From the above, it is abundantly clear that an individual’s personal life has multiple dimensions. It has many facets. And the challenge of personal governance, one that is anchored on integrity as its cornerstone, is to make all these different facets to support one another. They need to be unified. They need to be made consistent with one another.
This challenge is far from easy to live up to and meet. There are bound to be conflicts; and over the short term, the game may look as though it were a zero-sum one: Conflicts arise; different duties compete against each another; in some instances, they directly clash against each other.

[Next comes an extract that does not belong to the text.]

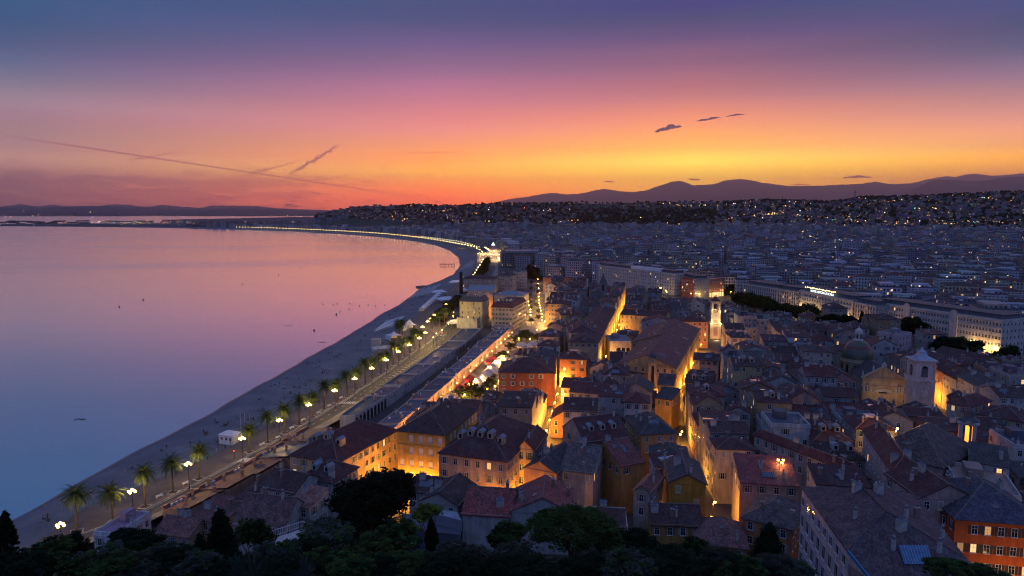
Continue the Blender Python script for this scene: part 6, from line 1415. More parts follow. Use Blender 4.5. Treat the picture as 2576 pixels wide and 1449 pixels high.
for i, (y, x, z) in enumerate(pts):
    c = R.choice(APW); c = tuple(k*R.uniform(.25, .7)*(1.25 if x > 900 else .8) for k in c); rot = R.uniform(-.5, .5)
    if i < 300:
        wm, rm = hm[i % 6]; r = thing('hillside_house', 'small pale house among dark trees on the far hillside', 'house', (x, y, z), rot, 'small houses on the far hillside')
        obj('wall', wm, None, r, c); obj('roof', rm, None, r, R.choice((MT, RT, GT, ROOFA[1])))
    else:
        w, d, h = R.uniform(8, 20), R.uniform(8, 13), R.choice((6, 9, 9, 12, 15)); cc, s = cos(rot), sin(rot); a, b_ = w/2, d/2
        P = [(x+i_*cc-j_*s, y+i_*s+j_*cc) for i_, j_ in ((-a, -b_), (a, -b_), (a, b_), (-a, b_))]
        FARH.colour((*c, 1)); FARH.prism(P, z-6, z+h, 0, top=False); FARH.colour((*R.choice((MT, RT, GT, ROOFA[1])), 1)); FARH.add([(*p, z+h) for p in P]+[(x, y, z+h+2)], [(0, 1, 4), (1, 2, 4), (2, 3, 4), (3, 0, 4)], 1)
o = struct('distant_hillside_town', FARH, ['far_facade', 'far_roof'], kind='stuff'); o['label'] = 'scattered houses far up the dark slopes'; o['category'] = 'town'
# woods on the slopes: clumped crowns, one mass
mb = MB()
for _ in range(5200):
    px = R.uniform(790, 2640); lo_ = interp(px, [790, 1000, 1250, 1500, 1700, 1900, 2576], [548, 556, 580, 580, 588, 575, 590]); hi_ = interp(px, [a for a, _ in RIDGE], [b for _, b in RIDGE])
    py = hi_-1+(lo_-hi_)*R.random()**(1.25 if px < 1800 else 2.0)
    if px > 1800 and R.random() < .3: continue
    if 1440 < px < 1820 and R.random() < .7: py = R.uniform(528, 578)
    q = hit(px, max(py, hi_+.8), 1900)
    if not q: continue
    x, y, z = q; r_ = R.uniform(5, 10); k = 6
    prof = [(r_*.5, -1.5), (r_*R.uniform(.9, 1.15), r_*.4), (r_*.75, r_*R.uniform(.85, 1.2)), (0.1, r_*R.uniform(1.2, 1.5))]
    x0, y0 = x+R.uniform(-3, 3), y
    mb.lathe([(max(a*R.uniform(.85, 1.15), .1), b_) for a, b_ in prof], k, (x0, y0, z), 0, R.random())
o = struct('hillside_woods', mb, 'leaf_dark', kind='stuff'); o['label'] = 'dark woods covering the far hills'; o['category'] = 'woods'
def dots(name, label, n, mats, wts, place, size):
    mb = MB()
    for _ in range(n):
        q = place()
        if not q: continue
        x, y, z = q; s = size*(hypot(x, y)/3000.0)*R.choice((.45, .55, .6, .75, .8, 1.0, 1.7)); mi = R.choices(range(len(mats)), wts)[0]
        mb.add([(x-s, y, z), (x+s, y, z), (x, y-s, z), (x, y+s, z), (x, y, z+s), (x, y, z-s)], [(0, 2, 4), (2, 1, 4), (1, 3, 4), (3, 0, 4), (2, 0, 5), (1, 2, 5), (3, 1, 5), (0, 3, 5)], mi)
    o = struct(name, mb, mats, kind='stuff'); o['label'] = label; o['category'] = 'lights'; return o
DM = ['dot_orange', 'dot_yellow', 'dot_white', 'dot_red', 'dot_green']
ROADS = []
for _ in range(46):
    px = R.uniform(1850, 2600) if R.random() < .62 else R.uniform(880, 2000)
    hi_ = interp(px, [a for a, _ in RIDGE], [b for _, b in RIDGE])+4; lo_ = interp(px, [820, 1000, 1250, 1500, 1900, 2576], [545, 560, 580, 582, 590, 605]); ROADS.append((px, R.uniform(hi_, lo_), R.uniform(40, 170), R.uniform(-.22, .22), R.uniform(0, 6)))
def on_slope():
    if R.random() < .62:
        x0, y0, L_, sl, ph = R.choice(ROADS); t = R.uniform(0, L_); px, py = x0+t, y0+sl*t+3*sin(t*.05+ph)
    else:
        px = R.uniform(860, 2600); hi_ = interp(px, [a for a, _ in RIDGE], [b for _, b in RIDGE])+3; lo_ = interp(px, [820, 1000, 1250, 1500, 1900, 2576], [545, 560, 580, 582, 590, 605]); py = R.uniform(hi_, lo_)
    if 1450 < px < 1800 and 525 < py < 575 and R.random() < .85: return None
    q = hit(px, py, 1900); return q and (q[0], q[1]-6, q[2]+9)
dots('hillside_lights', 'countless lamp points scattered over the far slopes', 780, DM, (8, 5, 1.5, .3, .3), on_slope, 1.05)
AVEN = []
for _ in range(16):
    y_ = R.uniform(650, 2300); AVEN.append((R.uniform(.02, .72)*y_, y_, R.choice((radians(18), radians(18)+pi/2, radians(40))), R.uniform(150, 480)))
def in_town():
    if R.random() < .6:
        x0, y0, al, L_ = R.choice(AVEN); t = int(R.uniform(0, L_)/26)*26; x, y = x0+sin(al)*t, y0+cos(al)*t
        return (x, y, 24) if y > boulevard_y(x)+20 and x > coast_x(y) and inframe(x, y, 20) else None
    px = R.uniform(1200, 2600); py = R.uniform(588, 690); z = R.uniform(10, 22); x, y = G(px, py, z); return (x, y, z) if y > boulevard_y(x)+20 and x > coast_x(y) else None
dots('distant_town_lights', 'lamp and window points among the distant town blocks', 520, DM, (5, 5, 3, .3, .4), in_town, .8)
def far_shore():
    if R.random() < .45: px, py, Y = R.uniform(230, 480), R.gauss(559, 2.5), 5200
    elif R.random() < .5: px, py, Y = R.uniform(0, 860), R.uniform(541, 546), 13500
    elif R.random() < .4: px, py, Y = R.uniform(0, 700), R.uniform(527, 543), 14200
    else: px, py, Y = R.uniform(0, 900), R.uniform(556, 570), 4700
    x, y, z = AT(px, py, Y); return (x, y, max(z, 8))
dots('far_shore_lights', 'coloured airport and coast lights along the far shore', 240, DM+['dot_blue'], (6, 6, 4, 1, .8, .6), far_shore, .8)
# pylon on the ridge and two masts
for px, y0, y1, wd, nm, lb in ((2150, 502, 477, 9, 'pylon', 'lattice pylon on the hill ridge against the mountains'), (1968, 505, 493, 3, 'mast', 'thin radio mast on the wooded ridge'), (2277, 496, 487, 3, 'mast', 'short mast on the ridge under the cliff hill')):
    x, y, z = AT(px, y0, 3800); zt = AT(px, y1, 3800)[2]; mb = MB()
    for sx_ in (-1, 1):
        for sy_ in (-1, 1): mb.tube((x+sx_*wd/2, y+sy_*wd/2, z-12), (x+sx_*.4, y+sy_*.4, zt), .55, .4, 4)
    for k in range(1, 6):
        t = k/6; ww = wd/2*(1-t)+.4; zk = z+(zt-z)*t; mb.tube((x-ww, y, zk), (x+ww, y, zk), .35, .35, 4)
    if nm == 'pylon':
        for k in (.7, .85): mb.tube((x-wd*.8, y, z+(zt-z)*k), (x+wd*.8, y, z+(zt-z)*k), .5, .5, 4)
    tag(obj(nm, mb, 'dark_metal'), lb, nm)

# ------------------------------------------------------------------ palms on the promenade
def palm_meshes(seed, H):
    rr = random.Random(seed); bx, by = rr.uniform(-.4, .4), rr.uniform(-.4, .4)
    mb = MB(); n_ = 9; pts = [(bx*(i/n_)**2, by*(i/n_)**2, H*i/n_) for i in range(n_+1)]
    rs = [0.42 if i == 0 else 0.30-.08*(i/n_)+(.03 if i % 2 else 0) for i in range(n_+1)]; rs[-1] = .42
    mb.path(pts, rs, 8); trunk = mb.mesh('trunk', ['palm_bark'])
    mb = MB(); top = pts[-1]
    nf = 46
    for f in range(nf):
        az_ = 2*pi*f*.382+rr.uniform(-.2, .2); up = radians(80-105*(f/nf)**.8)+rr.uniform(-.08, .08); L = rr.uniform(4.6, 5.6); k = 11
        p = list(top); p[2] += .25; d = up; seg = L/k; prev = None
        for s in range(k+1):
            t = s/k; dirx, diry = cos(az_), sin(az_)
            wdt = (.26+.92*sin(pi*min(1, t*1.05+.08)))*(1-t*.35)
            sx_, sy_ = -diry, dirx
            cur = (tuple(p), (p[0]+sx_*wdt, p[1]+sy_*wdt, p[2]-.30*wdt), (p[0]-sx_*wdt, p[1]-sy_*wdt, p[2]-.30*wdt))
            if prev:
                # leaflets: narrow blades with gaps, angled towards the tip
                for sd in (1, 2):
                    for h_ in (0, .5):
                        m0 = tuple(prev[0][i]+(cur[0][i]-prev[0][i])*h_ for i in range(3)); m1 = tuple(prev[0][i]+(cur[0][i]-prev[0][i])*(h_+.42) for i in range(3))
                        e = tuple(cur[sd][i]+(cur[0][i]-prev[0][i])*(h_+.3) for i in range(3)); mb.add([m0, m1, e], [(0, 1, 2)])
            prev = cur
            p[0] += cos(d)*dirx*seg; p[1] += cos(d)*diry*seg; p[2] += sin(d)*seg; d -= .12+.085*t
    return trunk, mb.mesh('crown', ['leaf_palm'])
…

The challenge — arising from integrity and the discipline of good governance as well as the realities and limits of day-to-day life — has to be met frontally. And here governance provides a useful framework in that it focuses on the longer term. What may appear to be an irreconcilable conflict over the short term may in the end turn out to be mutually reinforcing over the long term: and governance warriors, with a governance character embedded into their personal life, should precisely have the benefit of a code of governance conduct; they should have easy access to guidelines on how such short-term conflicts can be resolved in a manner that over the longer term they become mutually consistent and supportive instead.